We also believe that more can and should be done to advertise the availability of the
Problem Resolution office. Many taxpayers are still completely unaware that the program
even exists. I hope the next tax form cover letter from the Commissioner will draw
attention to the Problem Resolution Office in a more prominent fashion.
Tax Complexity Invites Abuse
A few years ago, an IRS instructor claimed that he could find mistakes in 99.9 percent
of tax returns. While he may have been exaggerating, he made a valid point.
The tax laws are so incredibly complicated that many taxpayers can't say with absolute
confidence that they know the law or have filed their tax returns with 100 percent
accuracy. Indeed, the March issue of Money magazine reported that 48 out of 50 tax
professionals who took its annual test for professional tax preparers made at least one
mistake [an error rate of 96 percent]. Money reported that "for the third year in a
row, no two preparers came up with the same tax due for our hypothetical family of four
... Answers ranged from $9,806 to $21,216; the average was $13,915." Money said the
correct tax was $12,038.
This incredible complexity opens up the potential for abuse. Vague laws allow
enforcement abuses. If the IRS wants to "get" you, the complex laws allow the
agency to make a plausible cause against virtually anyone.
IRS Errors
The April issue of Money magazine reports that "a telephone poll of 300 Money
subscribers by the Gallup Organization in late February revealed that half of that
generally higher income group received such notices -- one in four in the past two years
(the poll's margin of error is plus or minus six percentage points). A stunning 45% of
those who contested their notices report that the IRS claims were totally incorrect, and
an additional 24% said they were at least partially wrong. What's more, of those who
challenged the IRS on their own, 53% wound up paying nothing and another 17% succeeded in
getting the bill reduced." Incredibly, Money says that "a convincing case can be
made that at least $7 billion [per year] should never have been collected at all because
around half of those imposing official notices were inaccurate."
Everyone can certainly understand that Congress wants to collect every dime owed by
taxpayers. But it's simply not right that the IRS collects billions of dollars in taxes
that are not owed.
Another program that is generating billions of dollars in assessments that are
incorrect is the "substitute for returns" program. This program is used if a
taxpayer hasn't filed a tax return, but the IRS computer has a record of income earned
through W-2's and 1099's. Under the program, the IRS will send the taxpayer a bill for tax
owed, whether or not the information documents are correct, and whether or not the
taxpayer knows of this action.
This program needs additional flexibility. Obviously, the IRS is completely following
the law in attempting to ensure that people who should file tax returns do file tax
returns. Under this program, the IRS is typically assuming that the taxpayer is single and
has absolutely no deductions, and there are indications that those notices may be going
out without giving taxpayers credit for their withholdings.

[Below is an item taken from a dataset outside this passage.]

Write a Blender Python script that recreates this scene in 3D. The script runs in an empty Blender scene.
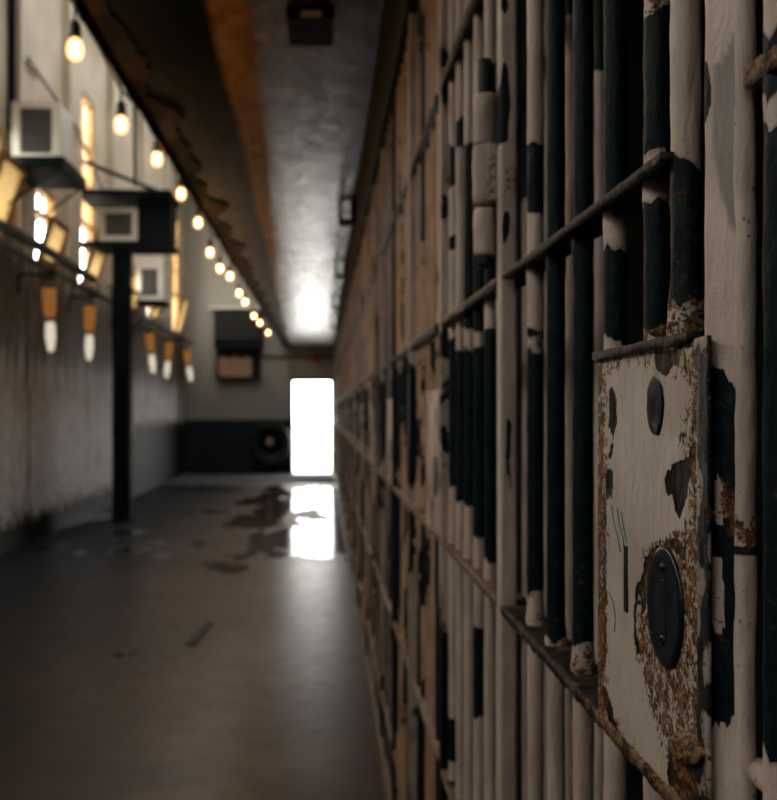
import bpy, bmesh, math, random
from mathutils import Vector, Matrix, noise as mn

random.seed(7)
S = bpy.context.scene
C = S.collection

# ------------------------------------------------------------------ camera, world, light, exposure
EYE = 1.5
cam_d = bpy.data.cameras.new('camera')
cam = bpy.data.objects.new('camera', cam_d)
C.objects.link(cam)
cam.location = (0, 0, EYE)
cam.rotation_euler = (math.pi/2, 0, 0)
cam_d.sensor_fit = 'HORIZONTAL'
cam_d.sensor_width = 36
cam_d.lens = 1000*36/777
cam_d.shift_x = 64.5/777
cam_d.shift_y = 12/777
cam_d.clip_start = 0.02
cam_d.clip_end = 200
cam_d.dof.use_dof = True
cam_d.dof.focus_distance = 0.74
cam_d.dof.aperture_fstop = 8.8
S.camera = cam

w = bpy.data.worlds.new('world')
S.world = w
w.use_nodes = True
wb = w.node_tree.nodes['Background']
wb.inputs[0].default_value = (1.0, 0.975, 0.93, 1)
wb.inputs[1].default_value = 13.5

S.view_settings.view_transform = 'Standard'
S.view_settings.look = 'None'
S.view_settings.gamma = 1
S.view_settings.use_curve_mapping = False
S.view_settings.exposure = 0.2
S.cycles.use_denoising = True
S.cycles.max_bounces = 8
S.cycles.diffuse_bounces = 4
S.cycles.glossy_bounces = 4
S.cycles.transparent_max_bounces = 12
S.cycles.sample_clamp_indirect = 6
S.cycles.caustics_reflective = False

WIN_Y = [-9.6, -7.5, -5.4, -2.2, -.1, 2.0, 4.7, 6.8, 10.0, 12.1, 14.2, 17.4, 19.5, 22.7]
THICK = .16
WIN_TOP = [6, 6, 6, 6, 6, 6, 6, 6, 4.45, 4.2, 6, 4.0, 4.0, 6]
WIN_W, WIN_Z0, WIN_Z1 = 0.92, 3.2, 6.0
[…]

Of course, the proposed assessments go to the taxpayer's last known address, and often
these addresses are incorrect. Not surprisingly though, once the assessment becomes final,
because the taxpayer has not responded to the notice of deficiency, the IRS is able to
track the taxpayer down. At that point, of course the agency attitude is pay the tax and
file a claim for a refund.
If the tax bill was calculated in such an exaggerated fashion, it may well be
impossible for the taxpayer to afford to pay the tax that is claimed in order to file for
the refund. While the program has the potential to be effective in collecting taxes, it is
important that it be administered fairly.
It's also doubtful that the IRS has sent out any refund checks under this program,
although it is technically feasible to do so.
Conclusion
Mr. Chairman, the job of protecting taxpayer rights will never end. Much progress has
been made, but more legal protections are necessary. Equally important, continuing
aggressive oversight by this Subcommittee and other committees of Congress is absolutely
essential to ensure that IRS properly implements the Taxpayers' Bill of Rights. The
Finance Committee has made a great start in this important area of tax fairness and we
urge you to continue this important work.